DIRECTION
Your task is to copy the stretch of lines in the records below that begins with the line containing "Continue the Blender" and ends with the line containing "water_bottle('clear water bottle", exactly as written, with nothing added.

INPUT ROWS
__________________________________________________
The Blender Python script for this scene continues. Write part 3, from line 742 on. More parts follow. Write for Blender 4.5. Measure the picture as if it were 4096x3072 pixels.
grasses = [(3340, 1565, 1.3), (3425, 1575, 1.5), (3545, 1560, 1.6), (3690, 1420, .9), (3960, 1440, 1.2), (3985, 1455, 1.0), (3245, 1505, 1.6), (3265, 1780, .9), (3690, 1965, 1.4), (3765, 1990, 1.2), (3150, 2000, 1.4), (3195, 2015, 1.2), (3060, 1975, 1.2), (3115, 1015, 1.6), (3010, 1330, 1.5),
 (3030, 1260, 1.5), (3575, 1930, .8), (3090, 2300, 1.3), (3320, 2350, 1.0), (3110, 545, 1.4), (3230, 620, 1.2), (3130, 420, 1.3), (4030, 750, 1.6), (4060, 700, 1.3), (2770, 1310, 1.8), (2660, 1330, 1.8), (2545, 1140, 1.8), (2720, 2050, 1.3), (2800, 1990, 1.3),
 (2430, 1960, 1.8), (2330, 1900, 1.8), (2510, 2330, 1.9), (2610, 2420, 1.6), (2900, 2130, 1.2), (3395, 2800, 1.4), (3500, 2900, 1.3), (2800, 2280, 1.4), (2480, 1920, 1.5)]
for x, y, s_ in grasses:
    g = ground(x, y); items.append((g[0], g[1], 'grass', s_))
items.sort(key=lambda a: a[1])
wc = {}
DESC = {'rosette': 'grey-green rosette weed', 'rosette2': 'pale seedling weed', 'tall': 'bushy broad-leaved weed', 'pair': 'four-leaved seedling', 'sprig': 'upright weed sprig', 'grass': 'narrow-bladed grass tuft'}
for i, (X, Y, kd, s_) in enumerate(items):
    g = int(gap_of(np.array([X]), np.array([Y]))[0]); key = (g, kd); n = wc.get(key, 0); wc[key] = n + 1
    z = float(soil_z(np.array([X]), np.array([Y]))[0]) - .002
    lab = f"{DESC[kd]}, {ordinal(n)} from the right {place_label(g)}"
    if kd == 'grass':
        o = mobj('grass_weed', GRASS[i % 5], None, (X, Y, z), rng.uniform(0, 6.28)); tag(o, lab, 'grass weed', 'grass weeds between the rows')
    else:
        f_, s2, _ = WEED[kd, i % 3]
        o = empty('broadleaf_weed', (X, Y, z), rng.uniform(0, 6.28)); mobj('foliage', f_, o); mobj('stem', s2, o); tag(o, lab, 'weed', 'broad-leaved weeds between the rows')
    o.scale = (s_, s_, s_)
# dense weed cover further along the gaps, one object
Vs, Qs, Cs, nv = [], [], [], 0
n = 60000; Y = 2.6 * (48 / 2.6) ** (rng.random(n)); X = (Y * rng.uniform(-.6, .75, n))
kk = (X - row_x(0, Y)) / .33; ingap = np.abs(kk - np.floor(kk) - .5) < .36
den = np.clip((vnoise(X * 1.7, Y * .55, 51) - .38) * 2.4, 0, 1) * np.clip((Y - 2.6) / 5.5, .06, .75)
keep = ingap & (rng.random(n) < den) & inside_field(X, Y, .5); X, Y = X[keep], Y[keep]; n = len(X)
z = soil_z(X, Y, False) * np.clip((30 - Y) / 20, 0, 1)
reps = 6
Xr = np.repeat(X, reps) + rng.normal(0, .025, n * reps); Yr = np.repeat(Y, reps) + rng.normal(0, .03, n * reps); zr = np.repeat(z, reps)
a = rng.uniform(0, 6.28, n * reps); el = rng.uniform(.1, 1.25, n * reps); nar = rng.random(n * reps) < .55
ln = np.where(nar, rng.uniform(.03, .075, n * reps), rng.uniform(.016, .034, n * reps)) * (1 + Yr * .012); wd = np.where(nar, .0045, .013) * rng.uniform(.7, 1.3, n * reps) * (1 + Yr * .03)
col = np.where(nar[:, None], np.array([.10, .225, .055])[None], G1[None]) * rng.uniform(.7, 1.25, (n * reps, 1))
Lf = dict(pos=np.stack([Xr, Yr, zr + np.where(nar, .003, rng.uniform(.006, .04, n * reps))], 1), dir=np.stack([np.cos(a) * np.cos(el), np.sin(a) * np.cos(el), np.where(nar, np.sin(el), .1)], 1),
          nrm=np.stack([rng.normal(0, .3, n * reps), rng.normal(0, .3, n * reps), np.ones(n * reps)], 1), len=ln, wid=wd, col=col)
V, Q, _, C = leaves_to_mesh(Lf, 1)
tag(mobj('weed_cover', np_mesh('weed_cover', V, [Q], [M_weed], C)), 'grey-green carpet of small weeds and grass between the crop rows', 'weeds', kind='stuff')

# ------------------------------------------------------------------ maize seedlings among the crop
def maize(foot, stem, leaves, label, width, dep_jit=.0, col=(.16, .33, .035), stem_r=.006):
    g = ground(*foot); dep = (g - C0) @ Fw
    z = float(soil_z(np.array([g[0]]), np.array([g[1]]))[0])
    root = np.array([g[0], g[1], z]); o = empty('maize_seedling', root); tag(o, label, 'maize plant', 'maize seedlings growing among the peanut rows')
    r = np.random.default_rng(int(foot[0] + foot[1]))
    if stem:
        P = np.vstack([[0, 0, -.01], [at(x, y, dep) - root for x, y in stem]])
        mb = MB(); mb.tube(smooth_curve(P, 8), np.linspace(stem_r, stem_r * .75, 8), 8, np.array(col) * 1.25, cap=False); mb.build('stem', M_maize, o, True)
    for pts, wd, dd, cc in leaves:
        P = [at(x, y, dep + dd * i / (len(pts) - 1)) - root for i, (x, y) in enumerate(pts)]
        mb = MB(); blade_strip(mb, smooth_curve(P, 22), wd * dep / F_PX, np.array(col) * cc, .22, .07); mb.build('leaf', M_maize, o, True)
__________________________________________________
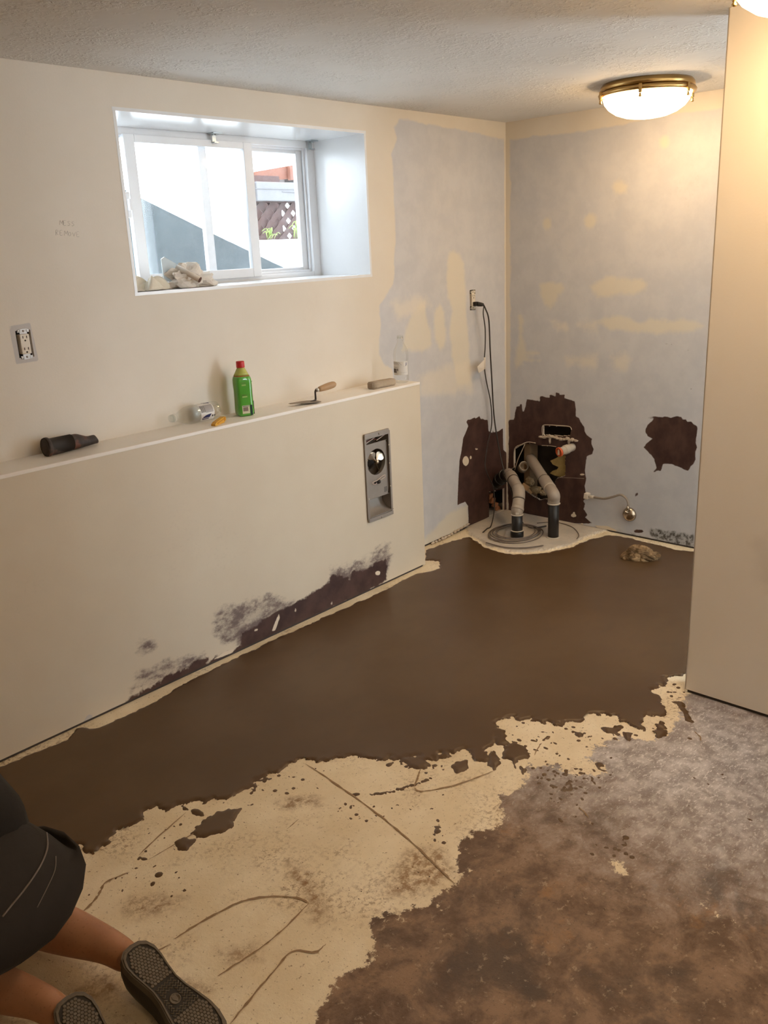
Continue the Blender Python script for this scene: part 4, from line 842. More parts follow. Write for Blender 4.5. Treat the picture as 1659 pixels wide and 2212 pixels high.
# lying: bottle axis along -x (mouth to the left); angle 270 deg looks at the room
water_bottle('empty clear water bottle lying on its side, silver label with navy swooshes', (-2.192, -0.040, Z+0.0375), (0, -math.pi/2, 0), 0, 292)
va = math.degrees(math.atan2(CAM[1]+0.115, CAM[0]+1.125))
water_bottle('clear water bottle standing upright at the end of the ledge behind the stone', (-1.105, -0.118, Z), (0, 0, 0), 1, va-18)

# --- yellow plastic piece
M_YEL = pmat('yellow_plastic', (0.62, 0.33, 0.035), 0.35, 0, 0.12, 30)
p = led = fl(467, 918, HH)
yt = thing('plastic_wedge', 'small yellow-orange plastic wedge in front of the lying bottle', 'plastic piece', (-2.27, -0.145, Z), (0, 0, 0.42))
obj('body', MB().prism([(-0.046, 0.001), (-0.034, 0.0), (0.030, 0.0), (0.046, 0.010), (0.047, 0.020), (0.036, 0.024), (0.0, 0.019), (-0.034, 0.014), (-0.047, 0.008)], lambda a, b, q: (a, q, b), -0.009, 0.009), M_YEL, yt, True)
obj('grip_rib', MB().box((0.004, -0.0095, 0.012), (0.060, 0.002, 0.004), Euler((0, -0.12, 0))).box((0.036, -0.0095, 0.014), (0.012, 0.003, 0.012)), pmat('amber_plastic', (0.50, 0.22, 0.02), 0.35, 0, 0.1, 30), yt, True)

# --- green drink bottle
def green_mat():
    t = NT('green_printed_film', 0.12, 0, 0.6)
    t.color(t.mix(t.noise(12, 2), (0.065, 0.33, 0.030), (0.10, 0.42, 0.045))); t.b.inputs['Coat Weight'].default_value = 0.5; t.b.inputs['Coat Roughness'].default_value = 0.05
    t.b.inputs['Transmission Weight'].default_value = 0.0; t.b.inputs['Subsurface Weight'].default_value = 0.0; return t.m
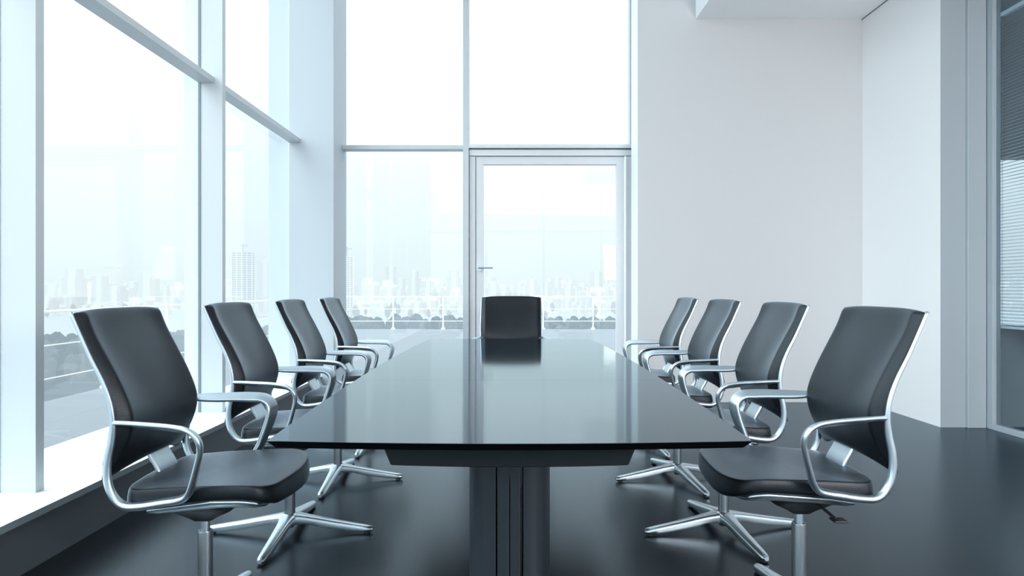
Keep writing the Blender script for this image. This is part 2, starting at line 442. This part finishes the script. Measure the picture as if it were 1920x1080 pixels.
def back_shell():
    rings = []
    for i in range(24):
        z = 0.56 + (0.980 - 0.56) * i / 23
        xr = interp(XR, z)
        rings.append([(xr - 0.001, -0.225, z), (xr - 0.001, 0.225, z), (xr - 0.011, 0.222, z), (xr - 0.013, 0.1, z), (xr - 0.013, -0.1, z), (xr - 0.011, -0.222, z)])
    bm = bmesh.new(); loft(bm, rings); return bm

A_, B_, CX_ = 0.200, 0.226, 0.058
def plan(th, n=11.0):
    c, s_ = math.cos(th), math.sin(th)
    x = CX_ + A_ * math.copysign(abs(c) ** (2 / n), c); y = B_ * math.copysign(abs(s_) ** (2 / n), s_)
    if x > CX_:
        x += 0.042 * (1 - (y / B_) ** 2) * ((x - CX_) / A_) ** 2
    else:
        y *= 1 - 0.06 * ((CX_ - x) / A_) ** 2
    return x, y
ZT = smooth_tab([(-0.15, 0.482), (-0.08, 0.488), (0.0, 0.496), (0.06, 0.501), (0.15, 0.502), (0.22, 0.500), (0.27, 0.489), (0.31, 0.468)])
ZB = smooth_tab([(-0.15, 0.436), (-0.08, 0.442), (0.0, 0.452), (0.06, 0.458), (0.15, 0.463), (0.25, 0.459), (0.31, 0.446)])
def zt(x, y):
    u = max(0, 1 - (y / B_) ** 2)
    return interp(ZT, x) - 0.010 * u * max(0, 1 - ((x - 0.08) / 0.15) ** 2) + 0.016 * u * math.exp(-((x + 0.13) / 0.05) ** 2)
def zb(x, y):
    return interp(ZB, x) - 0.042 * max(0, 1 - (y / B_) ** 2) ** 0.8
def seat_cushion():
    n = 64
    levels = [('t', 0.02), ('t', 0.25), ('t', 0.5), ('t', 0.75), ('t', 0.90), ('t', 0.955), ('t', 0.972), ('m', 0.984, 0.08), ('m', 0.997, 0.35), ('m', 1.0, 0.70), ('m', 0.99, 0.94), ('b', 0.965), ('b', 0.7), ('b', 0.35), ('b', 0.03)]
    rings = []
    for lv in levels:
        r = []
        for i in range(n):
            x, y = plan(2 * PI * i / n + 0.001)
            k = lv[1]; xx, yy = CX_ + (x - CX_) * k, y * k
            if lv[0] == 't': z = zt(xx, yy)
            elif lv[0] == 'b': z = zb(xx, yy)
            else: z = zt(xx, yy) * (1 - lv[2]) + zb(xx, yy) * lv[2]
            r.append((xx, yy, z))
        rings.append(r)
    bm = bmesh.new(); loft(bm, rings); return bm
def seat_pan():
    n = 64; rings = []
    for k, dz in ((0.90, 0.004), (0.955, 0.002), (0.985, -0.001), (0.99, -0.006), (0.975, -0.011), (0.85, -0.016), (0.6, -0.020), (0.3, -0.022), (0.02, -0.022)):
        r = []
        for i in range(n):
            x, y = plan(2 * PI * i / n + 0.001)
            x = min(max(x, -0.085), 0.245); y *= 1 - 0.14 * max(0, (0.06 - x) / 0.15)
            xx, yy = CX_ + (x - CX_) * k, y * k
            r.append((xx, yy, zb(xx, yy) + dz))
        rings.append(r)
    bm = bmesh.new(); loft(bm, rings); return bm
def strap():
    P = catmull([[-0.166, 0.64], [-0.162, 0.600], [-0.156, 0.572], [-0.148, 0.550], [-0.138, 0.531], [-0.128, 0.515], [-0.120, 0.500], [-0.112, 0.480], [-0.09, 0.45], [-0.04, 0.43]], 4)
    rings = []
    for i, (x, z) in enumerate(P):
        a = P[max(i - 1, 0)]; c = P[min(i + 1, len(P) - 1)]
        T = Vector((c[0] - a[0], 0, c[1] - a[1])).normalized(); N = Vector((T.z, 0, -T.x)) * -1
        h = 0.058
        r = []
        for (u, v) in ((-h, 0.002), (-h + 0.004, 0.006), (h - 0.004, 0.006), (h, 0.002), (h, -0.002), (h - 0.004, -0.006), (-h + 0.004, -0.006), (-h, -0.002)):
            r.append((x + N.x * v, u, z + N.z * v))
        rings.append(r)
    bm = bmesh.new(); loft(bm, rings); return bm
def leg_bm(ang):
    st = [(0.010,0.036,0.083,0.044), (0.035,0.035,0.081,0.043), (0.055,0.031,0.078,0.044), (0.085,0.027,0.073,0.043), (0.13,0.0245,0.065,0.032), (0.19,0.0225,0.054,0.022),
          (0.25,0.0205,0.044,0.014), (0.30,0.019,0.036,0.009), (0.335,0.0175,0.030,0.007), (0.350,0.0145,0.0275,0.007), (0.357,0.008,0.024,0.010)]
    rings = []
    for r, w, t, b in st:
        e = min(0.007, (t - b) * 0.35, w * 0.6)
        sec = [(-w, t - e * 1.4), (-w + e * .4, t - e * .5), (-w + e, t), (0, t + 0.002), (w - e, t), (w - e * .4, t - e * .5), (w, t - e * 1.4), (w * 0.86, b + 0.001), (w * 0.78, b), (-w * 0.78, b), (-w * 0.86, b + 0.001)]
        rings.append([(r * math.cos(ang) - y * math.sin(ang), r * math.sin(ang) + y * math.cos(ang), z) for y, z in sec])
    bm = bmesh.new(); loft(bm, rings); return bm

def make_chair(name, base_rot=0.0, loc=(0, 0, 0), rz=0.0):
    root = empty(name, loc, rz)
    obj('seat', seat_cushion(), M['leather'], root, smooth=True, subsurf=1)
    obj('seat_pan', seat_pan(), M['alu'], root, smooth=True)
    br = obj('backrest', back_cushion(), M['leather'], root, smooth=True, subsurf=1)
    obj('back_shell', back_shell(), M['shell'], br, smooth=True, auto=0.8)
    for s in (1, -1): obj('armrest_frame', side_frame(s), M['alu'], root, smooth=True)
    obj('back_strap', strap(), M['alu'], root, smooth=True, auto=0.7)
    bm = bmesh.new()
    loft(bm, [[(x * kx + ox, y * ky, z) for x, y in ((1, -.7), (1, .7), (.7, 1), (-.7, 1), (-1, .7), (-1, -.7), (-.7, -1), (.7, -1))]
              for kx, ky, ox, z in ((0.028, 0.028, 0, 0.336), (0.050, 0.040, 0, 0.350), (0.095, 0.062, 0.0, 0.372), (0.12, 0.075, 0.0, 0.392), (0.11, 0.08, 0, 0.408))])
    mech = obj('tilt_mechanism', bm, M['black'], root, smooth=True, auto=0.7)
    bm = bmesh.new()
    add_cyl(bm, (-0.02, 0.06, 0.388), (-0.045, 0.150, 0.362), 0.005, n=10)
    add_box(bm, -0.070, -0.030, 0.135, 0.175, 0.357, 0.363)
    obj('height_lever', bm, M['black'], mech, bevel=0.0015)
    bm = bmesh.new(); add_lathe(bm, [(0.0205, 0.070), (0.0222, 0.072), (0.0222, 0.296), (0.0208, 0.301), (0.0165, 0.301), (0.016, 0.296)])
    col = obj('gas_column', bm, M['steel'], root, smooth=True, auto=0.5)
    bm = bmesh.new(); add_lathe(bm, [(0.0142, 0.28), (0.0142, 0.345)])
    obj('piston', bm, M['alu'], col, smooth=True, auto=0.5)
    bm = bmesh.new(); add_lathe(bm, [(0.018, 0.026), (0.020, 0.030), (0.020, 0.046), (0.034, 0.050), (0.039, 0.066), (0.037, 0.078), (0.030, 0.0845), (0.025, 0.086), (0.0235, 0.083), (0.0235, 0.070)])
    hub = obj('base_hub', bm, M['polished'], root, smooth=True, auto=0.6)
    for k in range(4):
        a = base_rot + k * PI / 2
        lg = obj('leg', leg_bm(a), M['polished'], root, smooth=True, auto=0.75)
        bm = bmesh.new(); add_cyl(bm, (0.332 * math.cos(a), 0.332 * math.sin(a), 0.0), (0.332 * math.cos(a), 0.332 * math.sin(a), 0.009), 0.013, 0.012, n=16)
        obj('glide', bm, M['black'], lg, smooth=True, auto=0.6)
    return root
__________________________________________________
RESULT BELOW
Continue the Blender Python script for this scene: part 4, from line 842. More parts follow. Write for Blender 4.5. Treat the picture as 1659 pixels wide and 2212 pixels high.
# lying: bottle axis along -x (mouth to the left); angle 270 deg looks at the room
water_bottle('empty clear water bottle lying on its side, silver label with navy swooshes', (-2.192, -0.040, Z+0.0375), (0, -math.pi/2, 0), 0, 292)
va = math.degrees(math.atan2(CAM[1]+0.115, CAM[0]+1.125))
water_bottle('clear water bottle standing upright at the end of the ledge behind the stone', (-1.105, -0.118, Z), (0, 0, 0), 1, va-18)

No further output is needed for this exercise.